The configuration management tools like Ansible, which is what we went with for BIAL, has modules for prominent cloud platforms. In case new releases break the application (raising an exception that bypassed all tests), the environment could be destroyed and rolled back to an earlier version at the click of a button.

How would this be possible? The infrastructure on the cloud platform when triggered, improvises the Continuous Delivery/Integration tool, which can fetch the environment definition, from the Version Control System or VCS, that is being used for the code. This implies that the advantages of versioning can be enjoyed by the infrastructure similar to code.

To save time on configuring, provisioned Virtual Machines or VM’s and Images can be created using tools like Packer and Ansible. So, Auto Scaling Groups can add VM’s using these images upon reaching a particular threshold of utilization and purge them when the utilization is low. This matter because one pays only for what is being used, hence optimizing costs.

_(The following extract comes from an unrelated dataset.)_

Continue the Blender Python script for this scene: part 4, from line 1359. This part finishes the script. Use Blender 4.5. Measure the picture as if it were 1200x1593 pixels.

I like how my colleague at ThoughtWorks, Keif Morris, Head of Continuous Delivery put it, "Infrastructure as code is an approach to managing IT infrastructure…(where) the basic idea is that you make changes rapidly and easily, at the same time safely and reliably.” It makes perfect sense that BIAL’s digital platform and larger vision leverages IaC as it is in line with the growing technological trend of increased automation with a lesser and lesser need for manual intervention.